David Beldman is scholar in residence at the Surge Network, Phoenix, and the director of KLC North America.
When we think of people in the Bible who faced the prospect of difficult hope, the names that come immediately to mind might be Daniel, Esther, David, Abraham, Jeremiah or Moses. But what about the names Shiphrah and Puah, two Hebrew midwives; what about the name Jochebed, a mother, and the name Miriam, a young daughter/sister? These are the names of remarkably ordinary and remarkably extraordinary women. In contrast to the individuals in the former list, these women had no apparent status or favour in their contexts, did not experience a divine encounter or promise, but powerless though they may have been, they acted with courage and resolve, defying a powerful Egyptian empire despite the risk.
Shiphrah, Puah, Jochebed and Miriam appear in the opening two chapters of Exodus. This monumental book of the Bible that narrates the miraculous call of Moses, the epic contest between Pharaoh and Yahweh, Israel’s liberation from Egypt and the Red Sea crossing, the divine gift of the law from smoke-enveloped Sinai, the glory of God descending on the tabernacle – the book that includes all these starts with Shiphrah, Puah, Jochebed and Miriam. It’s as though the author is trying to make this point: You’re going to see some pretty incredible things in this book, including miraculous displays of divine power, but it all starts with Shiphrah, Puah, Jochebed and Miriam.
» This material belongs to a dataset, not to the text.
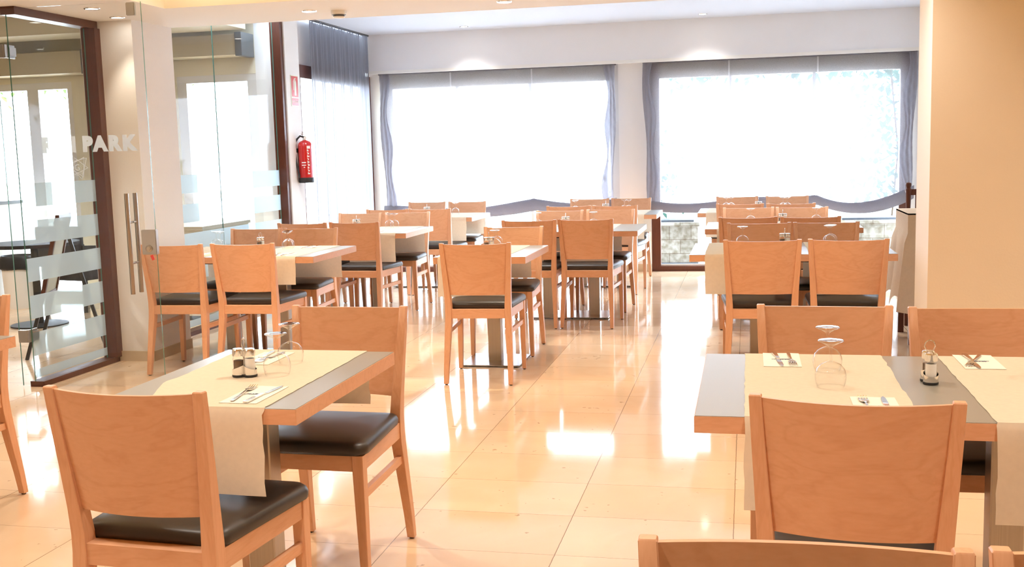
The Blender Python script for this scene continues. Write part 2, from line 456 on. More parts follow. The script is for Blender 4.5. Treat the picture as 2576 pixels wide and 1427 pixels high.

The actions of these women are the first acts of civil disobedience recorded in the Bible (and certainly the first that according to Exodus 1:20-21 receive divine approval). What compelled Shiphrah and Puah to defy Pharaoh’s explicit order to kill the Hebrew boys born under their care? What compelled Jochebed and Miriam to engage in the scheme to set their baby boy/brother down the Nile in a basket? Compassion and human decency seem the obvious answer and certainly play a part in motivating these women; however, that is not a given as history attests that in circumstances of extreme oppression, self-preservation can tragically override these kinds of virtue. The narrator of Exodus mentions the midwives’ fear of God as a cause of their defiance, and we can probably assume the same for Jochebed and Miriam.
Two careful and creative readers of Exodus provide another possible motivation for these women’s acts of rebellion. First, Carmen Imes classifies them as “freedom fighters”: “together they defy injustice, refusing to align themselves with the oppressive policies of the empire. They hold no weapons but their own courage. They refuse to let a powerful dictator redefine what is good.” Second, Leon Kass says that in Exodus 2 we encounter women (including Pharaoh’s own daughter) engaged in a “conspiracy of the compassionate.” We might wonder what possible outcome these women thought they could achieve against such a tide of unthinkable evil and paranoia. This is where Wendell Berry’s essay, “A Poem of Difficult Hope,” from which this issue of The Big Picture gets its theme, is instructive. He notes that acts of resistance and protest often do not depend on success, that individual protest rarely is of any “use.” Rather, he posits, “Protest that endures, I think, is moved by a hope far more modest than that of public success: namely, the hope of preserving qualities in one’s own heart and spirit that would be destroyed by acquiescence.”
Shiphrah and Puah could not have hoped that their resolve to be instruments of life as opposed to death would stop the machinations of Pharaoh. (In fact Pharaoh devised a much more comprehensive “solution” when his plan with the midwives failed.) Jochebed and Miriam could not have hoped that their determination to save their baby boy/brother would stop the murder of other Hebrew boys. They had difficult hope: hope that the evil dictator’s inability to extinguish their humanity and implicate them in his horrible plan actually mattered. Their difficult hope was more powerful than the death-dealing Pharaoh. Little did they know that Yahweh, the God of their ancestors, was their partner in the conspiracy of the compassionate, orchestrating events such that their seemingly useless acts of resistance would foster life and liberation. The author of Exodus was convinced that the names Shiphrah and Puah, Jochebed and Miriam were worthy of remembrance, their difficult hope worthy of retelling. Let’s remember them too.